Impeccable dès qu’il s’agit de filmer la distorsion de la réalité (la rencontre des doubles, flippante à souhait) ou de se montrer grinçant (quelques scènes très drôles s’insèrent parfaitement, comme dans Get Out, sans que cela désamorce le trouble), Peele s’égare malheureusement dans le déroulement de son récit, lançant des pistes (sociologiques avec le déterminisme social, fantastiques avec le surgissement de l’impossible) qui n’aboutissent que trop peu ou trop tard.

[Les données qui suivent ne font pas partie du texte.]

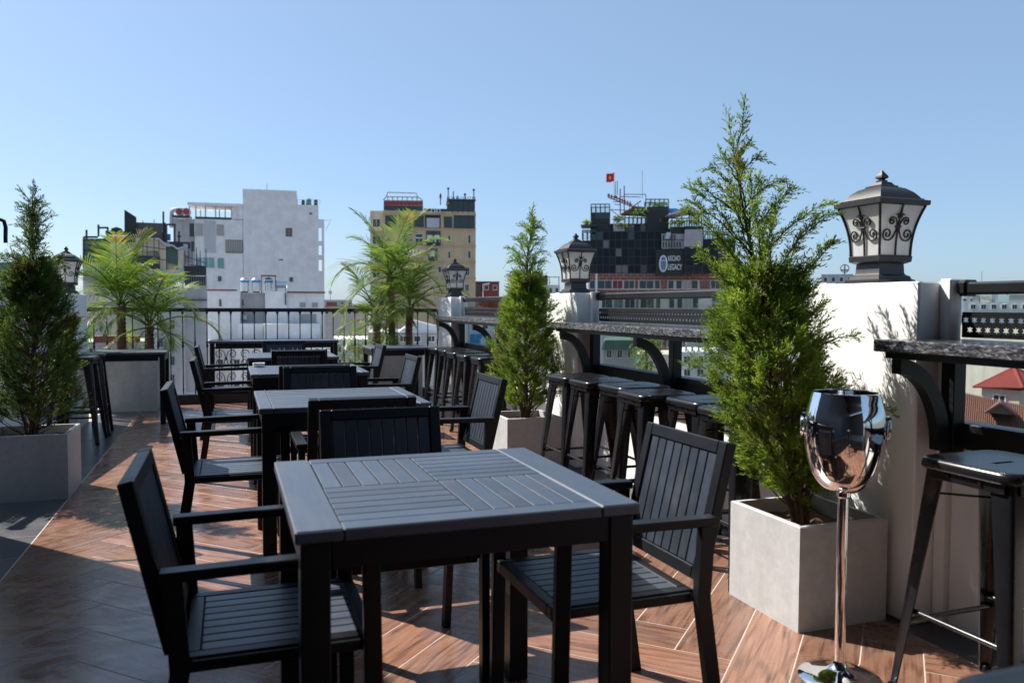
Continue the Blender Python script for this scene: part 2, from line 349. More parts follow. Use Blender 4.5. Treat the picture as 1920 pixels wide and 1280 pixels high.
def add_plank(u0, v0, lu, lv):
    # (u, v): u runs at +45 degrees, v at -45 degrees, in plank widths
    w = lambda u, v: O_+Vector((q2*(u+v), q2*(u-v)))*W_
    cs = [w(u0, v0), w(u0+lu, v0), w(u0+lu, v0+lv), w(u0, v0+lv)]
    if max(c.x for c in cs) < S0+.01 or min(c.x for c in cs) > S1-.01 or max(c.y for c in cs) < T0+.01 or min(c.y for c in cs) > T1-.01: return
    ctr = sum(cs, Vector((0, 0)))/4; rz = math.pi/4 if lu > lv else -math.pi/4
    if min(c.x for c in cs) >= S0 and max(c.x for c in cs) <= S1 and min(c.y for c in cs) >= T0 and max(c.y for c in cs) <= T1:
        o = link('plank', plank_me, fl, (*ctr, 0), rz)
    else:
        rot = Matrix.Rotation(rz, 2); hl, hw = N_*W_/2-G_, W_/2-G_
        poly = [tuple(ctr+rot @ Vector(p)) for p in ((-hl, -hw), (hl, -hw), (hl, hw), (-hl, hw))]
        poly = clip(poly, S0+G_, S1-G_, T0, T1)
        if len(poly) < 3: return
        inv = Matrix.Rotation(-rz, 2); lp = [tuple(inv @ (Vector(p)-ctr)) for p in poly]
        o = MB().prism(lp, -.02, 0).build('plank', 'wood_tile', fl, (*ctr, 0), rz=rz)
# herringbone lattice: in each row k a plank along u and one along v
for k in range(-70, 71):
    for j in range(-9, 10):
        # translation vectors (1,-1) and (N,N)
        u, v = k+N_*j, -k+N_*j
        add_plank(u, v-N_, 1, N_)            # plank along v ending on this corner
        add_plank(u, v, N_, 1)               # plank along u
# border tiles
dk = MB().cbox(0, .196, 0, .396, -.02, 0, .0015).mesh('tile', 'tile_dark')
for i in range(31): link('tile', dk, fl, (2.402, T0+.4*i, 0))
gr = MB().cbox(0, .396, 0, .396, -.02, 0, .0015).mesh('tile', 'tile_grey')
for i in range(31): link('tile', gr, fl, (-1.357, T0+.4*i, 0))

# ------------------------------------------------------------------ terrace walls
# tall wall of the stair house left of the frame (shades the near left of the floor)
sw = MB().box(-2.6, -1.75, -4.5, 5.54, -.004, 3.5).build('wall_left', 'tile_grey'); tag(sw, kind='structure')
bw = MB().box(-2.6, 2.95, -5.0, -4.5, -.004, 3.2).build('sky_blocker_wall', 'brown_panel'); tag(bw, kind='structure')  # unseen wall added behind the camera to cut the sky fill
cn = MB().box(-2.6, 2.95, -5.0, 2.5, 3.51, 3.65).build('sky_blocker_roof', 'dark_steel'); tag(cn, kind='structure')      # unseen roof added over the camera to darken the near foreground

def pillar(loc, label, mirror=1):
    p = thing('pillar', label, 'pillar', loc, group='white pillars along the terrace edge')
    m = mirror
    x = sorted((0, .205*m)); MB().cbox(x[0], x[1], 0, .62, 0, 1.318, .006).build('shaft', 'plaster', p)
    x = sorted((.10*m, .16*m)); MB().cbox(x[0], x[1], -.05, -.001, 0, 1.328, .004).build('jamb', 'plaster', p)
    x = sorted((.10*m, .16*m)); MB().cbox(x[0], x[1], .621, .67, 0, 1.328, .004).build('jamb', 'plaster', p)
    return p
PX = 2.46
pillar((PX, 2.37, 0), 'nearest white pillar, behind the chrome ice bucket and the tall juniper')
pillar((PX, 5.53, 0), 'middle white pillar with conifer shadow on its face, under the second lantern')
pillar((PX, 9.15, 0), 'farthest right white pillar beside the potted palms')
pillar((-1.38, 8.74, 0), 'white pillar on the left edge, behind the dark green juniper', -1)

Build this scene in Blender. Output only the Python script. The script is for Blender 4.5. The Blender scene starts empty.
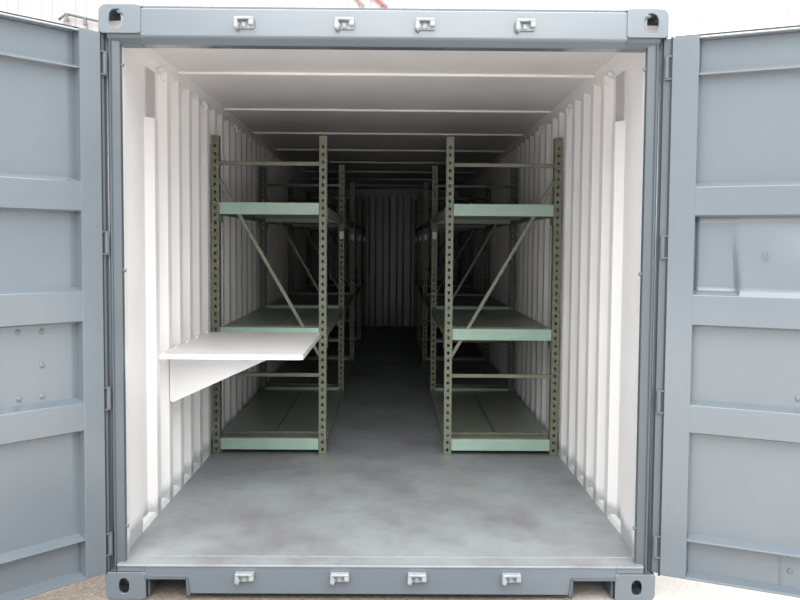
import bpy, bmesh, math, random
from mathutils import Vector, Matrix
random.seed(4)
SC = bpy.context.scene
COL = SC.collection
PI = math.pi

# ---------------------------------------------------------------- materials
def new_mat(name, color, rough=.5, metal=0.0, spec=.5):
    m = bpy.data.materials.new(name); m.use_nodes = True
    b = m.node_tree.nodes['Principled BSDF']
    b.inputs['Base Color'].default_value = (*color, 1)
    b.inputs['Roughness'].default_value = rough
    b.inputs['Metallic'].default_value = metal
    b.inputs['Specular IOR Level'].default_value = spec
    return m, m.node_tree.nodes, m.node_tree.links, b

def coords(N, L, kind='Object', scale=(1, 1, 1)):
    tc = N.new('ShaderNodeTexCoord'); mp = N.new('ShaderNodeMapping')
    mp.inputs['Scale'].default_value = scale
    L.new(tc.outputs[kind], mp.inputs['Vector']); return mp

def noise(N, L, vec, scale, detail=6, rough=.6):
    n = N.new('ShaderNodeTexNoise'); n.inputs['Scale'].default_value = scale
    n.inputs['Detail'].default_value = detail; n.inputs['Roughness'].default_value = rough
    L.new(vec.outputs[0], n.inputs['Vector']); return n

def ramp(N, L, src, stops):
    r = N.new('ShaderNodeValToRGB'); e = r.color_ramp.elements
    while len(e) < len(stops): e.new(.5)
    for i, (p, c) in enumerate(stops):
        e[i].position = p; e[i].color = (*c, 1) if len(c) == 3 else c
    L.new(src, r.inputs['Fac']); return r

def mix(N, L, fac, a, b, mode='MIX'):
    m = N.new('ShaderNodeMix'); m.data_type = 'RGBA'; m.blend_type = mode
    for sock, v in ((m.inputs[0], fac), (m.inputs[6], a), (m.inputs[7], b)):
        if hasattr(v, 'links') or hasattr(v, 'is_output'): L.new(v, sock)
        elif isinstance(v, tuple): sock.default_value = (*v, 1)
        else: sock.default_value = v
    return m.outputs[2]

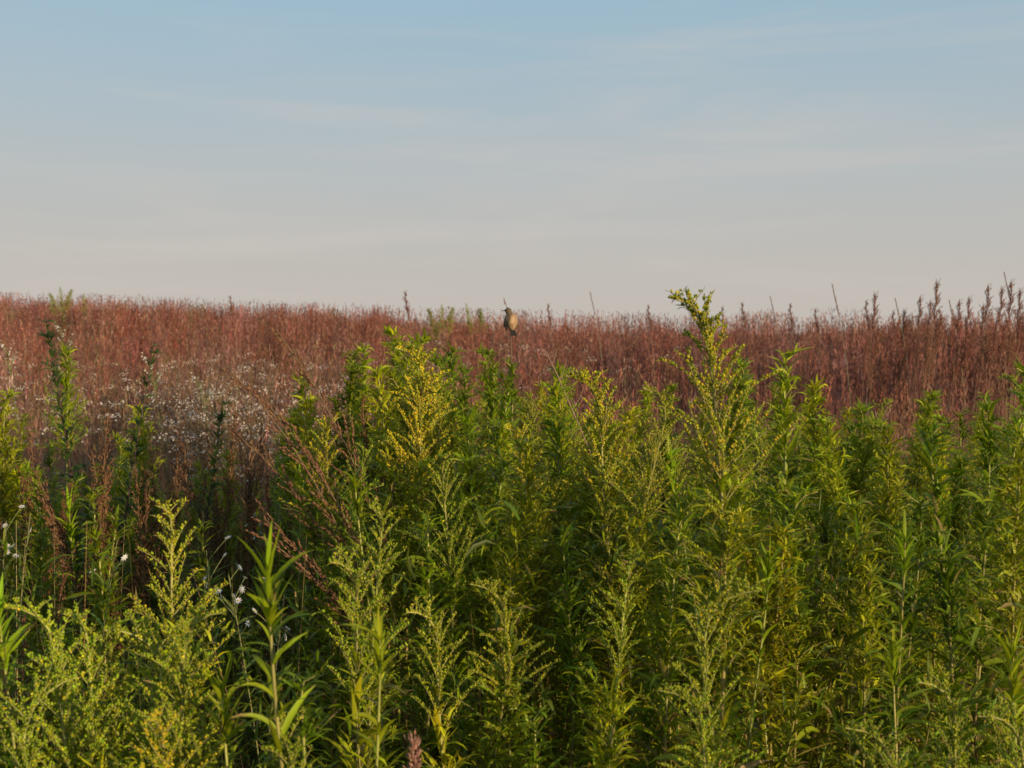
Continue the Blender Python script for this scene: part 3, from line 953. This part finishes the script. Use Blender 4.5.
for v, px, py, d, rz, lab in [
    ('lean', 276, 329, 2.35, 0.0, 'clump of tall brown grass whose seed heads lean left over the white flowers'),
    ('fan', 108, 416, 2.5, 0.0, 'fan of rusty brown grass spreading up and left from the shaded hollow'),
    ('up', 236, 410, 3.0, 0.8, 'upright brown grass clump right of the dark leafy-topped weed'),
    ('up', 208, 440, 3.1, 2.8, 'pinkish brown grass below the white flower patch'),
    ('fan', 150, 430, 3.2, 2.6, 'reddish grass spray behind the conical yellow-green shoot'),
    ('fan', 30, 430, 3.1, 2.9, 'brown grass tuft among the left-edge feathery stems'),
    ('up', 362, 400, 2.8, 4.1, 'brown grass stalks rising beside the leaning seed heads'),
    ('pink', 413, 742, 1.25, 0, 'small pinkish seed head poking up at the bottom edge'),
    ('up', 64, 560, 2.1, 1.0, 'short rusty grass in the shade above the bent left-edge plumes'),
    ('up', 20, 470, 2.9, 2.2, 'reddish grass stems low behind the left-edge feathery shoots'),
    ('up', 180, 432, 2.9, 1.1, 'brown grass stems between the two dark weeds'),
    ('fan', 262, 428, 3.0, 0.4, 'brown grass spray left of the leaning seed heads'),
    ('up', 268, 470, 2.7, 5.0, 'short reddish grass at the top of the dark hollow'),
    ('fan', 92, 452, 2.9, 3.5, 'reddish grass spray left of the rusty fan'),
    ('up', 322, 440, 2.6, 3.0, 'brown grass at the foot of the leaning seed heads'),
]:
    tag(put_plant('seed_grass', REED[v], px, py, d, rz), lab, 'grass', GR, 'thing')
sky = [('sky2', 405, 293, 8), ('sky2', 548, 305, 9), ('thin', 590, 292, 9), ('thin', 832, 284, 6.5), ('sky2', 790, 305, 8), ('sky2', 866, 302, 7.5), ('sky', 876, 296, 6.6),
       ('sky2', 893, 312, 8), ('sky', 905, 312, 7.2), ('sky', 921, 299, 7), ('sky', 938, 284, 6.5), ('sky', 931, 303, 7.5), ('thin', 949, 300, 7),
       ('sky', 960, 303, 7), ('sky', 970, 300, 7), ('sky', 984, 307, 7.4), ('sky', 989, 288, 6.8), ('sky', 1003, 290, 7), ('sky', 1012, 284, 6.6), ('sky', 1021, 292, 7),
       ('thin', 1004, 272, 7.4), ('sky2', 742, 304, 8), ('sky2', 722, 308, 8.5), ('sky2', 648, 306, 9), ('thin', 895, 298, 7), ('sky2', 230, 297, 10), ('thin', 770, 296, 8), ('sky2', 815, 310, 8)]
sky.sort(key=lambda t: t[1])
for i, (v, px, py, d) in enumerate(sky):
    o = put_plant('seed_grass', REED[v], px, py, d, (0.4 if i % 3 else 0.0))
    lk = {'sky': 'full brown seed head', 'sky2': 'narrow seed head', 'thin': 'bare thin grass stalk'}[v]
    o['kind'] = 'thing'
    tag(o, f'{lk} against the sky, {ORD[i]} from the left along the skyline', 'grass', 'seed heads standing above the skyline')

# bare twig right of the bird
tw = MB()
a0, a1 = spot(590, 452, 3.2), spot(556, 372, 3.2)
b0 = np.array([a0[0] + 0.06, 3.2, 0.0])
p = np.array([b0, (b0 + a0) / 2 + [0.01, 0, 0], a0, (a0 + a1) / 2, a1, spot(545, 350, 3.2)])
tw.tube(p, [0.004, 0.0035, 0.003, 0.0024, 0.0018, 0.001], np.array((0.20, 0.12, 0.08)), 6)
for px, py, qx, qy in [(566, 395, 552, 378), (560, 380, 566, 360), (556, 372, 544, 364), (572, 410, 584, 388), (550, 360, 540, 345), (552, 365, 556, 348)]:
    tw.tube(np.array([spot(px, py, 3.2), spot((px + qx) / 2 + 1, (py + qy) / 2, 3.21), spot(qx, qy, 3.22)]), [0.0014, 0.001, 0.0007], np.array((0.22, 0.13, 0.09)), 5)
two = bpy.data.objects.new('bare_twig', tw.mesh('bare_twig', M_STEM, True))
LINK.objects.link(two)
tag(two, 'bare forked brown twig sticking up right of the bird', 'twig')


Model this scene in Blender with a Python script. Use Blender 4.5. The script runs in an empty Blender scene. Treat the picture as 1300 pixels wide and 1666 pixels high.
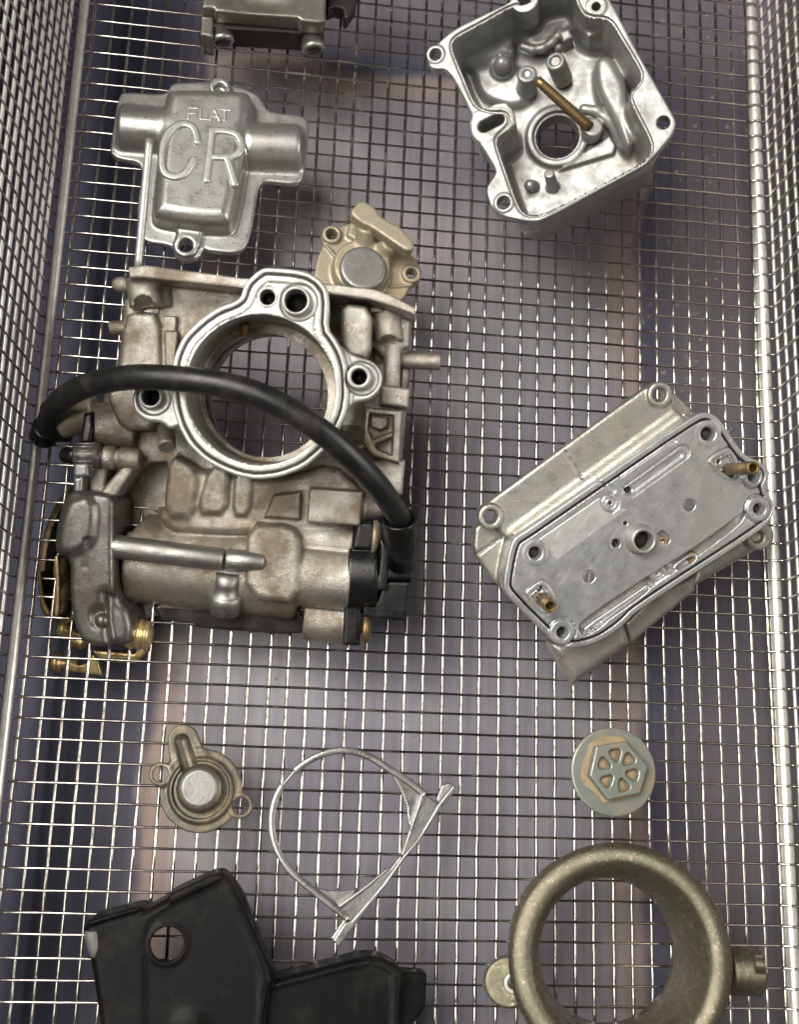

Si le réalisateur américain achève Us avec brio (une scène de danse morbide et une révélation à couper le souffle, toutes deux majestueusement mises en scène), un goût de déception persiste.
Sans doute Jordan Peele aurait-il du se montrer plus frontal dans l’horreur (ici plutôt sage malgré les mises à mort en tous genres) et resserrer sa narration autour du seul enjeu réel de son film : la société parallèle, sorte d’équivalent trash et littéral de « la France d’en bas ». En l’état, malgré de très belles promesses, le projet reste trop long et éclaté pour emporter le morceau.